One plausible consequence of this would be that torture might make more sense to an organisation primarily staffed with dominant, privileged, commanding individuals – such as a government, or other hierarchy. That is, hierarchical structures might well (though I may be wrong) be prone to systematically minimise and trivialise torture and other forms of cruelty (consider initiation rituals, hazing; consider the Stanford prison experiment) because its full significance is inconceivable for one who sees the mind in a Cartesian manner, a manner in which people at the tops of hierarchies are perhaps disproportionately socialised into.

One Response to “Mind-Body Dualism and Torture”

  1. Lindsay Says:

    [T]he conceptual point that interests me is that I think there is a tendency to think of torture as a temporary thing – unlike, say, amputating a hand, the purely ‘mental’ nature of torture means that although it’s incredibly unpleasant while it’s going on, after it’s finished the victim is basically the same as before.

    Hmm.
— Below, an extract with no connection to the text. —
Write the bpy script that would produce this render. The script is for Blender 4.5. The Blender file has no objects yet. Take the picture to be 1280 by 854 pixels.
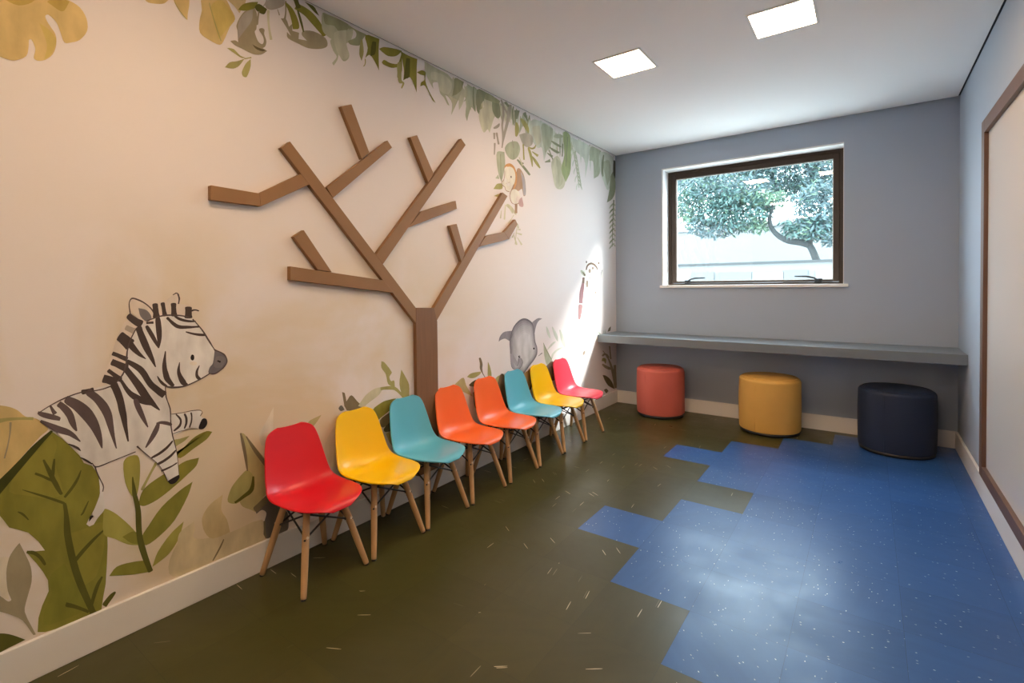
import bpy, bmesh, math, random
from mathutils import Vector, Matrix, noise
C = bpy.context.scene
COL = C.collection
PI = math.pi

# ------------------------------------------------------------------ camera, world, sun, exposure
CAM_H = 1.1943
XL, XR, YB, YF, H = -2.0873, 0.5186, 4.701, -2.3, 2.5      # room: left, right, window wall, wall behind the camera, ceiling
FOC, YAW, PITCH, ROLL, AXIS_Y = 617.25, 0.6257, 0.0193, -0.0103, 369.49
fw = Vector((-math.sin(YAW), math.cos(YAW), 0)); rt = Vector((math.cos(YAW), math.sin(YAW), 0)); up = Vector((0, 0, 1))
cF = math.cos(PITCH)*fw - math.sin(PITCH)*up
cU = math.cos(PITCH)*up + math.sin(PITCH)*fw
cR = math.cos(ROLL)*rt + math.sin(ROLL)*cU
cU = -math.sin(ROLL)*rt + math.cos(ROLL)*cU
cam = bpy.data.cameras.new('camera'); cam_o = bpy.data.objects.new('camera', cam); COL.objects.link(cam_o)
m = Matrix((cR, cU, -cF)).transposed().to_4x4(); m.translation = (0, 0, CAM_H); cam_o.matrix_world = m
cam.sensor_width = 36; cam.lens = FOC/1280*36; cam.shift_y = (AXIS_Y-427)/1280; cam.clip_start = 0.02
C.camera = cam_o

w = bpy.data.worlds.new('sky'); C.world = w; w.use_nodes = True
bg = w.node_tree.nodes['Background']; bg.inputs[0].default_value = (0.72, 0.88, 1.0, 1); bg.inputs[1].default_value = 9.0
sun = bpy.data.lights.new('sun', 'SUN'); sun.energy = 9.5; sun.angle = math.radians(11); sun.color = (1, .97, .92)
sun_o = bpy.data.objects.new('sun', sun); COL.objects.link(sun_o)
sun_o.rotation_euler = Vector((-1.93, -1.41, -1.66)).to_track_quat('-Z', 'Y').to_euler()
PANEL = 37.0                                                # ceiling panels
PANEL_COL = (1.0, 0.67, 0.40)
C.view_settings.view_transform = 'Standard'; C.view_settings.look = 'None'
C.view_settings.gamma = 1; C.view_settings.use_curve_mapping = False
C.view_settings.exposure = 0.68
C.cycles.use_denoising = True
C.cycles.max_bounces = 10; C.cycles.diffuse_bounces = 6; C.cycles.sample_clamp_indirect = 6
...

I see this as well, though I think the damage torture does is dismissed, not because it takes place in the mind, but because it is done to the body.

    I think the Cartesian mind-body dualism you cite tends strongly to devalue the body, and think the mind should be quite independent of it. (You mention this later in your post, too). I think if torture does end up doing lasting damage to a person’s mind, a mind-body dualist would say that person’s mind was weak, and too easily swayed by mere sensations of the flesh. They would not see that damage as something inherent to torture, as you (and I) do.